DEAR JENNIFER


Dear Jennifer,

I want to be a spiritual leader in my family. When our kids were young, I read books and the Bible to them, prayed with them, took them to church, hugged them and told them I love them often. I was more romantic with my wife when we were in the military. We read marriage books, went to marriage retreats, and often went to counseling, even when there wasn't an issue that needed addressing.

However, as the kids got older, my desire to be the spiritual leader felt more like an intrusion rather than a welcomed family role. I tried not to be the type of person that Lorded over my family with what the Bible says, nevertheless, it is how my family perceived me. I have mostly been perceived as a negative person by my family. If I point out my perspective, my words land negatively. Now, I rarely read the Bible with my wife and grown kids that are still at home, all of whom are professing Christians.

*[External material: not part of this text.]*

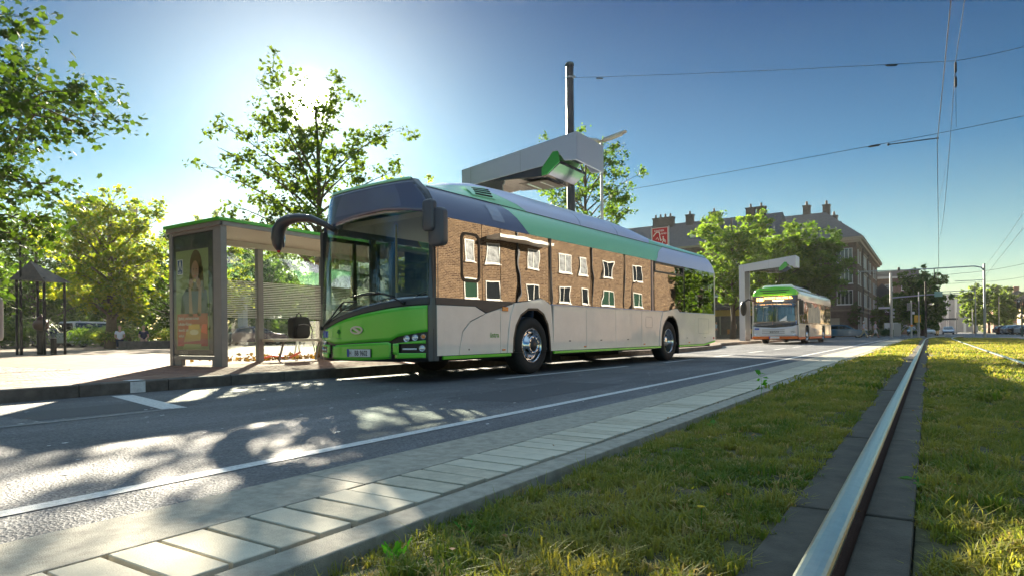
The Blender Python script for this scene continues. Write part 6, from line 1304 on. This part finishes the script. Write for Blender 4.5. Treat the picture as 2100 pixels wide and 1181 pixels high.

I never intended to come across as a horrible person, however, I am an ugly emotional individual. I feel as if I must keep my spiritual convictions as well as my everyday concerns to myself, otherwise, I am rocking the boat and offending my family. This causes me to drink because it's easier to just have fun and numb the pain of having to keep my mouth shut. I know God uses our spouse to help us grow into the person He wants us to become, and I know I am a horrible person. It’s hard to discover just how horrible I am on a daily basis.

Any thoughts?

~Robert H.

Dear Robert,

Yes, I have lots of thoughts here because there is SO MUCH going on in this message. First, it’s normal to go through dry spells with your faith and spirituality. If you’re feeling that your role as spiritual leader of your family is more of an intrusion than a welcomed family role, an honor or privilege, then this has nothing to do with your role as leader and everything to do with where your heart and faith are - this is an internal job. I recommend talking with a Priest on these matters.

If your family views you as having Lorded over them, then realize this has noting to do with your faith, spirituality or religion and everything to do with controlling tendencies. Being a spiritual leader does not mean enforcing laws, controlling your family, their beliefs or actions. Leadership means encouragement and leading as an example - it doesn’t mean force. Don’t confuse leadership with dictatorship.

You wrote, “I know I am a horrible person. It’s hard to discover just how horrible I am on a daily basis.” You also described yourself as an “ugly emotional person.” THIS RIGHT HERE is your root problem. Not spiritual beliefs or practices but THIS. You cannot be a leader to ANYone, not even yourself, if you’re feeing and believing this. This is a negative and unloving view of yourself. If you don’t love yourself, you’re unable to fully love your wife and children. If you cannot accept yourself as a beautiful human being (despite your flaws and weaknesses), you’re unlikely to accept your wife and children as they are either (hence their feelings of dictatorship instead of leadership).

I understand your desire to keep your spiritual convictions and everyday concerns to yourself in a time like this, especially if you’re offending your family - this is another reason to speak with a Priest. You need support and encouragement of your own. I understand where you’re coming from, but let me be clear on something…

This is NOT causing you to drink like you stated. YOU are causing yourself to drink. Your lack of true leadership is causing you to drink, not the situation you’re in. You stated you drink because it’s easier to have fun and numb your pain - this is being weak - this is running from the very solution you need to step up to - like a real leader would.

Let me explain what a true leader is in a home - a true leader is a man who steps up to face his weaknesses and does something constructive about it - a man who recognizes the problem (or seeks help from someone to recognize the problem if he can’t see it clearly), he then creates a plan that will bring about positive change, and then he takes action to make it happen. A leader doesn’t turn to the bottle to have fun or numb his pain and run away from the problem, that’s what a boy does. A leader puts the bottle down, talks to a Priest or mentor, works through his internal battle, and loves his wife and children, as they are - without trying to control them.

From this note, I see a man who is trying to change his family because they aren’t who or what he wants them to be. Is this a judgmental nature? Is this control? Is this unconditional love? Whatever you’re going through, be it doubt, fear, self hatred, lack of self forgiveness, fatigue or overwhelm, whatever the reason, you shouldn’t involve your family in your internal fight - at least don’t involve them in a negative way that creates conflict and family divide. Instead, ask them to pray for you, go talk with a Priest and join a men’s group.

You say that if you point out your perspective, your words land negatively - maybe it’s not your words but your delivery. People have different communicative styles - so maybe it would behoove you and your wife to take a course in communication - not because either of you communicate in a wrong way, but because you have different styles and need to learn how to communicate together in an effective way that works for both of you. I’m happy to help with this if you’re interested.